(YOUR INSTRUCTIONS): Repeat the whole listing below, word for word.

(INFORMATION SUPPLIED):

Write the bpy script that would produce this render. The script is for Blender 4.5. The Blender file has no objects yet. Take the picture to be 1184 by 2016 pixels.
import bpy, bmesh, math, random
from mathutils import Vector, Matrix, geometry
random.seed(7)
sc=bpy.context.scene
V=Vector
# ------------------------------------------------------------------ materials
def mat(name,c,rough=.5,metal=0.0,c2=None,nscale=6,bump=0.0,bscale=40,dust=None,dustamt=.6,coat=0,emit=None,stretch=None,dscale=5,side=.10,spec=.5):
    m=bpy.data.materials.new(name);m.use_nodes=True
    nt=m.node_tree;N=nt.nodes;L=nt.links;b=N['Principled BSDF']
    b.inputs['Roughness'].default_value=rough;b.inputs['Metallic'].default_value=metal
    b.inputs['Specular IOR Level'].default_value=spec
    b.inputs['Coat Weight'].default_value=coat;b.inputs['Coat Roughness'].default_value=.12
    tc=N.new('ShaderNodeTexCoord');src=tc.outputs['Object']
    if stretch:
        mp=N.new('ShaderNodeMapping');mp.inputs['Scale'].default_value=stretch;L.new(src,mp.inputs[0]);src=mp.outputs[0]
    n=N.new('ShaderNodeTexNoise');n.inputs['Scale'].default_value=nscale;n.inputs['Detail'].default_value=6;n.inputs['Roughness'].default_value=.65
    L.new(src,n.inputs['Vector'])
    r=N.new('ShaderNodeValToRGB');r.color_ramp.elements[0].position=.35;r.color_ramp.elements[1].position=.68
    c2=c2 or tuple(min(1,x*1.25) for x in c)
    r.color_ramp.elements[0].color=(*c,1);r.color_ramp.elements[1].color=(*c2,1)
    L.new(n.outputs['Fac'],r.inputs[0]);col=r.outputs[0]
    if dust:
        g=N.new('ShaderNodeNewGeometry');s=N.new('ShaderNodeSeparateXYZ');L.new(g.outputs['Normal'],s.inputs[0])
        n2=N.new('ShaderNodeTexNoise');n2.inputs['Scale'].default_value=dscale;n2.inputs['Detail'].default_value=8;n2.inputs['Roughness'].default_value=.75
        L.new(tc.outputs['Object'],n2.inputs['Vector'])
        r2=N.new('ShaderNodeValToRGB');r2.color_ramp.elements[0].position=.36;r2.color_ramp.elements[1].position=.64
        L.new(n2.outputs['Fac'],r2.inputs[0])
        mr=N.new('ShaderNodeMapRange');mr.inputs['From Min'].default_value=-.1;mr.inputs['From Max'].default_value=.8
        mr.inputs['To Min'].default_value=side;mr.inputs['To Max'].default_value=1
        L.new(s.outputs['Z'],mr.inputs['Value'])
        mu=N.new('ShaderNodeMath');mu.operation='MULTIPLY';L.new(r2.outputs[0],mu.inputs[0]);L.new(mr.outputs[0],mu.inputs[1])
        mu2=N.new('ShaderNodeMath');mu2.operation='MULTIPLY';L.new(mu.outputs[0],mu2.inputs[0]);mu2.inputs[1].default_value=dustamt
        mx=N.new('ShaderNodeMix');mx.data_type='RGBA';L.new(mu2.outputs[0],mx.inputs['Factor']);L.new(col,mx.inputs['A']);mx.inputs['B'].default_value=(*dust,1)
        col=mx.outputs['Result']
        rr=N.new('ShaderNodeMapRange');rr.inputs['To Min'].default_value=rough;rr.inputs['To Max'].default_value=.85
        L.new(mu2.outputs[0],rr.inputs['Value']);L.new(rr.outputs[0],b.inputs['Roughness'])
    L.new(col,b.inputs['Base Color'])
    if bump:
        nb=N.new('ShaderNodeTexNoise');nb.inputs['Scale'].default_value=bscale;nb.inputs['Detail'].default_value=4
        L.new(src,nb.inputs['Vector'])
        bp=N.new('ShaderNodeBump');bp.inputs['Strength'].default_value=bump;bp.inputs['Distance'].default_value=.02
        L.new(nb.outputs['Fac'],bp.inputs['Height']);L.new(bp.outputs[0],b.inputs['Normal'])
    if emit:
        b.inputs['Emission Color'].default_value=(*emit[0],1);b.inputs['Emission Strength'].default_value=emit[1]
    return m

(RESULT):
Write the bpy script that would produce this render. The script is for Blender 4.5. The Blender file has no objects yet. Take the picture to be 1184 by 2016 pixels.
import bpy, bmesh, math, random
from mathutils import Vector, Matrix, geometry
random.seed(7)
sc=bpy.context.scene
V=Vector
# ------------------------------------------------------------------ materials
def mat(name,c,rough=.5,metal=0.0,c2=None,nscale=6,bump=0.0,bscale=40,dust=None,dustamt=.6,coat=0,emit=None,stretch=None,dscale=5,side=.10,spec=.5):
    m=bpy.data.materials.new(name);m.use_nodes=True
    nt=m.node_tree;N=nt.nodes;L=nt.links;b=N['Principled BSDF']
    b.inputs['Roughness'].default_value=rough;b.inputs['Metallic'].default_value=metal
    b.inputs['Specular IOR Level'].default_value=spec
    b.inputs['Coat Weight'].default_value=coat;b.inputs['Coat Roughness'].default_value=.12
    tc=N.new('ShaderNodeTexCoord');src=tc.outputs['Object']
    if stretch:
        mp=N.new('ShaderNodeMapping');mp.inputs['Scale'].default_value=stretch;L.new(src,mp.inputs[0]);src=mp.outputs[0]
    n=N.new('ShaderNodeTexNoise');n.inputs['Scale'].default_value=nscale;n.inputs['Detail'].default_value=6;n.inputs['Roughness'].default_value=.65
    L.new(src,n.inputs['Vector'])
    r=N.new('ShaderNodeValToRGB');r.color_ramp.elements[0].position=.35;r.color_ramp.elements[1].position=.68
    c2=c2 or tuple(min(1,x*1.25) for x in c)
    r.color_ramp.elements[0].color=(*c,1);r.color_ramp.elements[1].color=(*c2,1)
    L.new(n.outputs['Fac'],r.inputs[0]);col=r.outputs[0]
    if dust:
        g=N.new('ShaderNodeNewGeometry');s=N.new('ShaderNodeSeparateXYZ');L.new(g.outputs['Normal'],s.inputs[0])
        n2=N.new('ShaderNodeTexNoise');n2.inputs['Scale'].default_value=dscale;n2.inputs['Detail'].default_value=8;n2.inputs['Roughness'].default_value=.75
        L.new(tc.outputs['Object'],n2.inputs['Vector'])
        r2=N.new('ShaderNodeValToRGB');r2.color_ramp.elements[0].position=.36;r2.color_ramp.elements[1].position=.64
        L.new(n2.outputs['Fac'],r2.inputs[0])
        mr=N.new('ShaderNodeMapRange');mr.inputs['From Min'].default_value=-.1;mr.inputs['From Max'].default_value=.8
        mr.inputs['To Min'].default_value=side;mr.inputs['To Max'].default_value=1
        L.new(s.outputs['Z'],mr.inputs['Value'])
        mu=N.new('ShaderNodeMath');mu.operation='MULTIPLY';L.new(r2.outputs[0],mu.inputs[0]);L.new(mr.outputs[0],mu.inputs[1])
        mu2=N.new('ShaderNodeMath');mu2.operation='MULTIPLY';L.new(mu.outputs[0],mu2.inputs[0]);mu2.inputs[1].default_value=dustamt
        mx=N.new('ShaderNodeMix');mx.data_type='RGBA';L.new(mu2.outputs[0],mx.inputs['Factor']);L.new(col,mx.inputs['A']);mx.inputs['B'].default_value=(*dust,1)
        col=mx.outputs['Result']
        rr=N.new('ShaderNodeMapRange');rr.inputs['To Min'].default_value=rough;rr.inputs['To Max'].default_value=.85
        L.new(mu2.outputs[0],rr.inputs['Value']);L.new(rr.outputs[0],b.inputs['Roughness'])
    L.new(col,b.inputs['Base Color'])
    if bump:
        nb=N.new('ShaderNodeTexNoise');nb.inputs['Scale'].default_value=bscale;nb.inputs['Detail'].default_value=4
        L.new(src,nb.inputs['Vector'])
        bp=N.new('ShaderNodeBump');bp.inputs['Strength'].default_value=bump;bp.inputs['Distance'].default_value=.02
        L.new(nb.outputs['Fac'],bp.inputs['Height']);L.new(bp.outputs[0],b.inputs['Normal'])
    if emit:
        b.inputs['Emission Color'].default_value=(*emit[0],1);b.inputs['Emission Strength'].default_value=emit[1]
    return m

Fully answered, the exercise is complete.